TEMPO art Announces 3 Temporary Art Projects in Portland for Summer 2017

Judith Hoffman's "The American Dream", installed in Lincoln Park, Portland, ME. TEMPOart is asking three artists to reinterpret the concept of the American dream and its relevance through three temporary public art projects this summer. Judith Hoffman's "The American Dream", installed in Lincoln Park, Portland, ME. TEMPOart is asking three artists to reinterpret the concept of the American dream and its relevance through three temporary public art projects this summer.

TEMPOart, an organization bringing temporary public art projects to Portland, has announced a summer line-up of work by three Portland-based artists, John Sundling, Christina Bechstein, and Christian Aaron Prasch.

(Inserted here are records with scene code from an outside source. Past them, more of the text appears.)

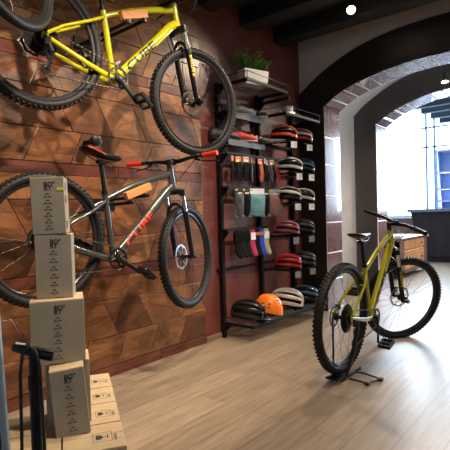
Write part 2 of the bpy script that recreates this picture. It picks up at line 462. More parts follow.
def wheel(root, M, kind, knobs=True, disc_side=1):
    """rim mesh with tyre, hub, spokes, brake disc as its sub-parts; axis along y"""
    rim = MB().lathe([(.299, -.006), (.299, .006), (.306, .012), (.322, .013), (.322, -.013), (.306, -.012)], 72, None, 'y', True).build('wheel', M_rim, root, M, smooth=30)
    ty = MB(); w = .029 if knobs else .024; cr = .339 if knobs else .334
    prof = []
    for k in range(12):
        a = 2*PI*k/12; prof.append((cr+(w*.86)*math.cos(a), w*math.sin(a)))
    ty.lathe(prof, 80, None, 'y', True)
    if knobs:
        ro = cr+w*.86
        n = 76
        for i in range(n):
            for (oy, rr, da, sx, sy) in ((-.0085, ro-.0005, 0, .0052, .006), (.0085, ro-.0005, .5, .0052, .006), (-.023, ro-.0085, .5, .0058, .0048), (.023, ro-.0085, 0, .0058, .0048)):
                a = 2*PI*(i+da)/n
                Mk = Ry(-a) @ T((rr, oy, 0))
                ty.box(-.003, .0048, -sy, sy, -sx, sx, Mk)
    ty.build('tyre', M_tyre, rim, smooth=35)
    hw = .05 if kind == 'front' else .062
    MB().lathe([(.0001, -hw), (.011, -hw), (.011, -hw+.012), (.026, -hw+.014), (.028, -hw+.02), (.014, -hw+.028), (.013, hw-.028), (.028, hw-.02), (.026, hw-.014), (.011, hw-.012), (.011, hw), (.0001, hw)], 24, None, 'y').build('hub', M_black, rim, smooth=30)
    proto = {}
    for sd in (-1, 1):
        for ld in (-1, 1):
            a = ld*.95
            p0 = (.026*math.cos(a), sd*(hw-.018), .026*math.sin(a)); p1 = (.301*math.cos(ld*.04), sd*.002, .301*math.sin(ld*.04))
            proto[sd, ld] = MB().tube([p0, p1], .00095, 5)
    mk = {}
    for i in range(28):
        sd = 1 if i % 2 else -1; ld = 1 if (i//2) % 2 else -1
        R = Ry(2*PI*i/28)
        if (sd, ld) not in mk:
            o = proto[sd, ld].build('spoke', M_spoke if kind == 'front' else M_spoke, rim, R, smooth=60); mk[sd, ld] = o.data
        else:
            o = bpy.data.objects.new('spoke', mk[sd, ld]); COL.objects.link(o); o.parent = rim; o.matrix_local = R
    # brake disc on the left side (+y)
    d = MB(); y = hw-.002; n = 48
    def wav(k, r, a): return r+a*math.sin(k*2*PI*8/n)
    rd = .090 if kind == 'front' else .070
    rr = [[wav(k, rd, .002), wav(k, rd-.014, .002)] for k in range(n)]
    vs = []; fs = []
    for k in range(n):
        a = 2*PI*k/n
        for r in rr[k]:
            for yy in (y-.001, y+.001): vs.append((r*math.cos(a), yy, r*math.sin(a)))
    for k in range(n):
        a, b = 4*k, 4*((k+1) % n)
        fs += [(a, b, b+2, a+2), (a+1, a+3, b+3, b+1), (a, a+1, b+1, b), (a+2, b+2, b+3, a+3)]
    d.add(vs, fs)
    for k in range(6):
        a = 2*PI*k/6
        d.tube([(.02*math.cos(a), y, .02*math.sin(a)), ((rd-.012)*math.cos(a+.35), y, (rd-.012)*math.sin(a+.35))], .0035, 6, (1, .3), up=(0, 1, 0))
    d.lathe([(.0001, y-.002), (.024, y-.002), (.024, y+.002), (.0001, y+.002)], 20, None, 'y')
    d.build('brake_disc', M_silver if kind == 'front' else MATS.get('dark_disc') or pbr('dark_disc', (.08, .08, .085), .35, metal=.9), rim, smooth=30)
    MB().tube([(-.302, 0, 0), (-.262, 0, 0)], [.003, .0022], 8).build('valve', M_chrome, rim, Ry(.4), smooth=40)
    return rim

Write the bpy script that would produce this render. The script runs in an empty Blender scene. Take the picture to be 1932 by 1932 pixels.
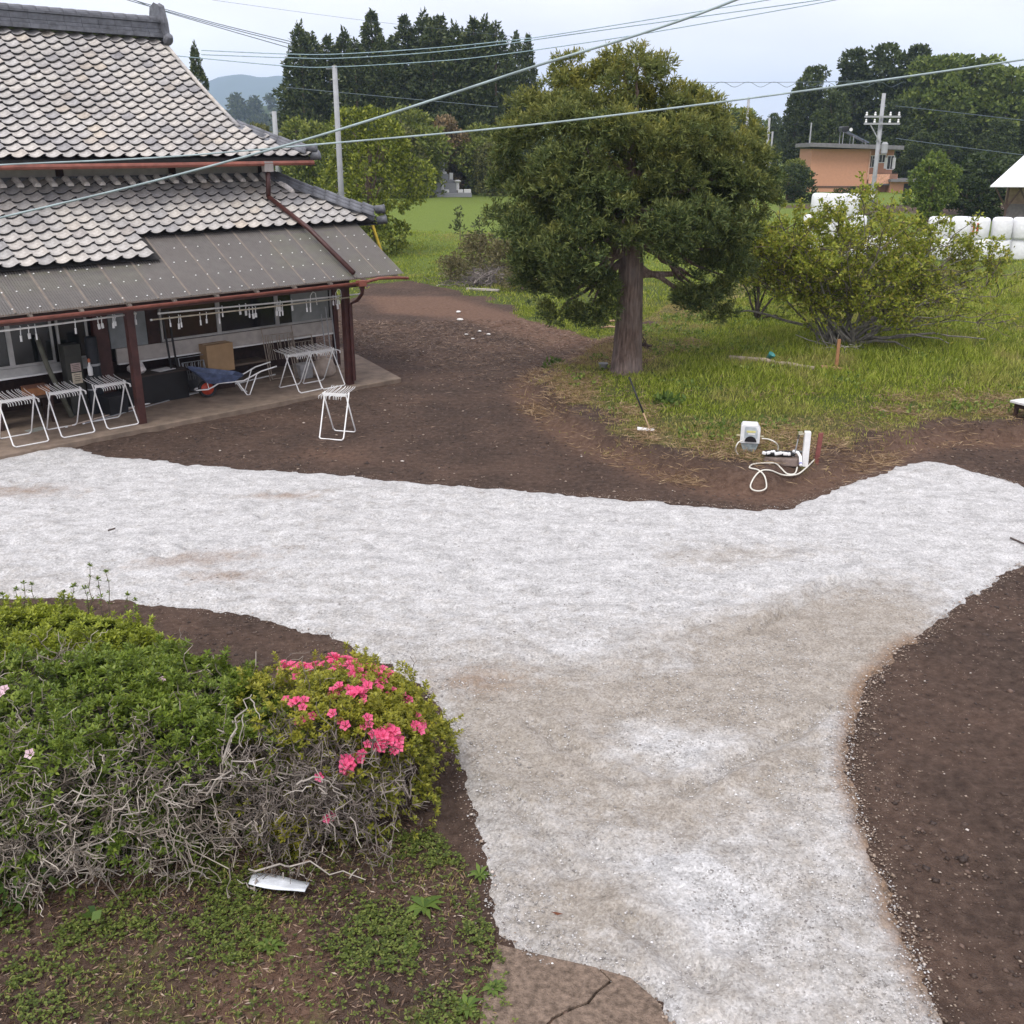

UNDER REVIEW asks artists to “respond to the relevance and meaning of the ‘American dream’ in today’s socio-political climate, and to commemorate the one-year anniversary of TEMPOart’s inaugural project in Lincoln Park, Judith Hoffman’s The American Dream, which will remain on view through the summer.”

Sundling, Bechstein, and Prasch were selected by a panel of local arts professionals including Stephen Benenson, Rachael Harkness, and Justin Levesque. Each artist will be installing and exhibiting their work for one month this summer.

The initial proposals for the projects are below. We’re looking forward to seeing how each of these artists activate public space and how they’ll be able to engage audiences in a more rigorous discussion of what the “American dream” means today.

JOHN SUNDLING

In June, John Sundling will address the original boundary of Lincoln Park, as it was before the existing communities were razed to make way for Franklin Street. Sundling is interested in exploring these lost physical and social spaces via the visual language of temporary sculpture and ephemeral materials.

Sundling is an artist and designer, working in diverse disciplines including floristry, set design, sculpture, curation, and custom fabrication. His sculptural work has primarily been large-scale, often outdoors with an emphasis on the effects of time and nature on the pieces. Sundling is most interested in the blurry edges of his practices and how they inform each other.

CHRISTINA BECHSTEIN

In July, Christina Bechstein will collaborate with gardeners, neighbors and friends from all over the world at the Boyd Street Community Garden and Cultivating Community. She will gather drawings, recipes, and growing patterns from diverse voices to create an aesthetic landscape to remind us of the importance of tending to our earth and our collective dreams.

Bechstein is an artist, mother and educator who has taught in art, design, and architecture programs across the United States. Her art practice is interdisciplinary and collaborative in nature, encompassing and overlapping such fields as social sculpture, large scale community-based public art, activism, sculpture, textiles, film and performance.

CHRISTIAN AARON PRASCH

In August, Christian Aaron Prasch will install an interactive sculpture in Post Office Park that occupies the space as either a wall or a community gathering space. The artist will create an arena that spurs us to consider together how we should utilize our resources.

Prasch is a design professional in the Engineering and Infrastructure Group at the Portland Amec Foster Wheeler office. He has worked in Los Angeles with Michael Maltzan Architects, ProtoHomes, Design Hunter LA, and Kim Lewis Designs, and earned his Master’s degree from Columbia’s Graduate School of Architecture, Planning and Preservation. Prasch strives to instigate constructive interaction and community relationships through his design, and he treats play and experimentation as his most important tools for developing and realizing his work.